_Dataset excerpt_:
## start

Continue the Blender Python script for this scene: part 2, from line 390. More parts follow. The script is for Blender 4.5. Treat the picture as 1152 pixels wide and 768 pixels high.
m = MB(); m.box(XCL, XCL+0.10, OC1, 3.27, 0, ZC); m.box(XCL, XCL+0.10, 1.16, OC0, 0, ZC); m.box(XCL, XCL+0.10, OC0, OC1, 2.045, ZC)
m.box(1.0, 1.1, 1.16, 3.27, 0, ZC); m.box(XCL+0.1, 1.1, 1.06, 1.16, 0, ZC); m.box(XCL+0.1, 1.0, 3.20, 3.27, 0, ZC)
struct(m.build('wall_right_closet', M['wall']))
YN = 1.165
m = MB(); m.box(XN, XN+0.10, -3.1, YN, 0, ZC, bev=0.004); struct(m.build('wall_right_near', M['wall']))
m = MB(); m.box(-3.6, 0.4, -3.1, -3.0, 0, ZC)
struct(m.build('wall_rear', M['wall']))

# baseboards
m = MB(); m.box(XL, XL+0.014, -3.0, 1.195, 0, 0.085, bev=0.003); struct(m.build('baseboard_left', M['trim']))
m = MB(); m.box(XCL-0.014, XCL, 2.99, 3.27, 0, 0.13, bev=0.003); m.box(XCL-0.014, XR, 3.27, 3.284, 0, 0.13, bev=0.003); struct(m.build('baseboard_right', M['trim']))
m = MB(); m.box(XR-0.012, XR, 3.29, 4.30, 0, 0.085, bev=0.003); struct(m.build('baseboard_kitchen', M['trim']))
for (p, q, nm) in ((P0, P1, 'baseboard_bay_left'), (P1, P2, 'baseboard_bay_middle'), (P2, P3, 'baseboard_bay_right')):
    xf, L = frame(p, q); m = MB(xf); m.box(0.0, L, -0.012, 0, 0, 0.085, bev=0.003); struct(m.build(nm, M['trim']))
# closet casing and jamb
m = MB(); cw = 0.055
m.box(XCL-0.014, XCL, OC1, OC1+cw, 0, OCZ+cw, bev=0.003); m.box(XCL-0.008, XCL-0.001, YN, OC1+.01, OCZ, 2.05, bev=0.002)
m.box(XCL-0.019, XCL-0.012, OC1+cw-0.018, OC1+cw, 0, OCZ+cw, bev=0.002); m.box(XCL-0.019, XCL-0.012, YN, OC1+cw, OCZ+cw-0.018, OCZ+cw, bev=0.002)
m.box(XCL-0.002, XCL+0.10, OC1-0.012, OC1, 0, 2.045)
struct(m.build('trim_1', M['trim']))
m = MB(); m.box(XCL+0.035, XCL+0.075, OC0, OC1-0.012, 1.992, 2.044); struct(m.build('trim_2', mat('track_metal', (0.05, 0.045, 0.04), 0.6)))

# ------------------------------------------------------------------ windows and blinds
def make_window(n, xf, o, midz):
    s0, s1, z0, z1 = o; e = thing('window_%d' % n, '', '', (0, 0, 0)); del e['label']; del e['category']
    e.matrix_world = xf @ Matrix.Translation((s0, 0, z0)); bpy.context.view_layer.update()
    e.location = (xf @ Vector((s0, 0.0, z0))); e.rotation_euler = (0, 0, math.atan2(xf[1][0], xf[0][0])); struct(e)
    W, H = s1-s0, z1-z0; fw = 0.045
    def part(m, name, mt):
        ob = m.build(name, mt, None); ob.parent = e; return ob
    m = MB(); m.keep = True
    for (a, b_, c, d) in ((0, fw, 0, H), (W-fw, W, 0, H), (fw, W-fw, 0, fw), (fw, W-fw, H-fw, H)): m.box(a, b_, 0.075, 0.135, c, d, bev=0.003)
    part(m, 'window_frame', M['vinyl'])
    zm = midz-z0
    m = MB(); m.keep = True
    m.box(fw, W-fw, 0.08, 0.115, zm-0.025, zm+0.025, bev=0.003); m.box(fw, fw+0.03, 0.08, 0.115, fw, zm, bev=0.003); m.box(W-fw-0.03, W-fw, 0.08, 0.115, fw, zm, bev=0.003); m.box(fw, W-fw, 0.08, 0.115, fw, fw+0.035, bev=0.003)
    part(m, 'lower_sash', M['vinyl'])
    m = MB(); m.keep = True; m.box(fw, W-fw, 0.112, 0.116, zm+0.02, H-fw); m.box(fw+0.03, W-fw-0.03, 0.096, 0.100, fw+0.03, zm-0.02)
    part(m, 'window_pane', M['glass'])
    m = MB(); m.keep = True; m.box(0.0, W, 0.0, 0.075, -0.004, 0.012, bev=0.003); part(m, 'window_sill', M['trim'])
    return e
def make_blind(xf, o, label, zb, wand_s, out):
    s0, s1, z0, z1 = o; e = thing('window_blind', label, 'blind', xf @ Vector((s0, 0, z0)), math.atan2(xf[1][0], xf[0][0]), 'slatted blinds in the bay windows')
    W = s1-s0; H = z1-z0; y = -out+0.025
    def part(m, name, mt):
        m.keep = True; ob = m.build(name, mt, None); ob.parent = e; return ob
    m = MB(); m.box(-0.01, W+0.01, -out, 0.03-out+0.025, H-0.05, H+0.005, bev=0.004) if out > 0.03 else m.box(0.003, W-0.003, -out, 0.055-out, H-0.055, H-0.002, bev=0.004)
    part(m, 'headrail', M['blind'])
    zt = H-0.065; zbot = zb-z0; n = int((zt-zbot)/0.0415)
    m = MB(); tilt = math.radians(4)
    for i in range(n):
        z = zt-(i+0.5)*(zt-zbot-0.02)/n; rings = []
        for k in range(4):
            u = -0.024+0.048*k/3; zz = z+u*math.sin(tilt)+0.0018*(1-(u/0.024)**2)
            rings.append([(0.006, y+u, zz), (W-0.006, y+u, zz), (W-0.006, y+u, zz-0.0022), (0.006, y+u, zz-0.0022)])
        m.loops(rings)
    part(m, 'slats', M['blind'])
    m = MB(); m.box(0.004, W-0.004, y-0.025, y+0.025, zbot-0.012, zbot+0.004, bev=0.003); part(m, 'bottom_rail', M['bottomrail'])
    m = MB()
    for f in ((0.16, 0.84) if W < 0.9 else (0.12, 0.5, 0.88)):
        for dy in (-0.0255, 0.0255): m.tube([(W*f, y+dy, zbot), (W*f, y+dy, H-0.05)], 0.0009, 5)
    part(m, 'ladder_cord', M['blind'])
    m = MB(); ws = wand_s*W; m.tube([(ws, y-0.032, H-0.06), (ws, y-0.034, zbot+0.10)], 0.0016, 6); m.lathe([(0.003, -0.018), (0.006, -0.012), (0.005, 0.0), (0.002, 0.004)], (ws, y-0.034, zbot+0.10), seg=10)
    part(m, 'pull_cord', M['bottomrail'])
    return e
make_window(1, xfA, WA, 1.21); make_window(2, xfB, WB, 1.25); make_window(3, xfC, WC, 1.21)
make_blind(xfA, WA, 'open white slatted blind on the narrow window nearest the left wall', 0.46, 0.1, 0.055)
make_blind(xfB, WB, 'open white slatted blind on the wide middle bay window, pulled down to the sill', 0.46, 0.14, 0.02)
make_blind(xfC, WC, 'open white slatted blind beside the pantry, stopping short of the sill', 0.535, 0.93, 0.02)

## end

_What the exercise asks_:
Please transcribe, exactly and with nothing added, the lines from the first line of the material above through the line that contains "struct(m.build('wall_rear', M['wall']))".

_Answer to this problem_:
Continue the Blender Python script for this scene: part 2, from line 390. More parts follow. The script is for Blender 4.5. Treat the picture as 1152 pixels wide and 768 pixels high.
m = MB(); m.box(XCL, XCL+0.10, OC1, 3.27, 0, ZC); m.box(XCL, XCL+0.10, 1.16, OC0, 0, ZC); m.box(XCL, XCL+0.10, OC0, OC1, 2.045, ZC)
m.box(1.0, 1.1, 1.16, 3.27, 0, ZC); m.box(XCL+0.1, 1.1, 1.06, 1.16, 0, ZC); m.box(XCL+0.1, 1.0, 3.20, 3.27, 0, ZC)
struct(m.build('wall_right_closet', M['wall']))
YN = 1.165
m = MB(); m.box(XN, XN+0.10, -3.1, YN, 0, ZC, bev=0.004); struct(m.build('wall_right_near', M['wall']))
m = MB(); m.box(-3.6, 0.4, -3.1, -3.0, 0, ZC)
struct(m.build('wall_rear', M['wall']))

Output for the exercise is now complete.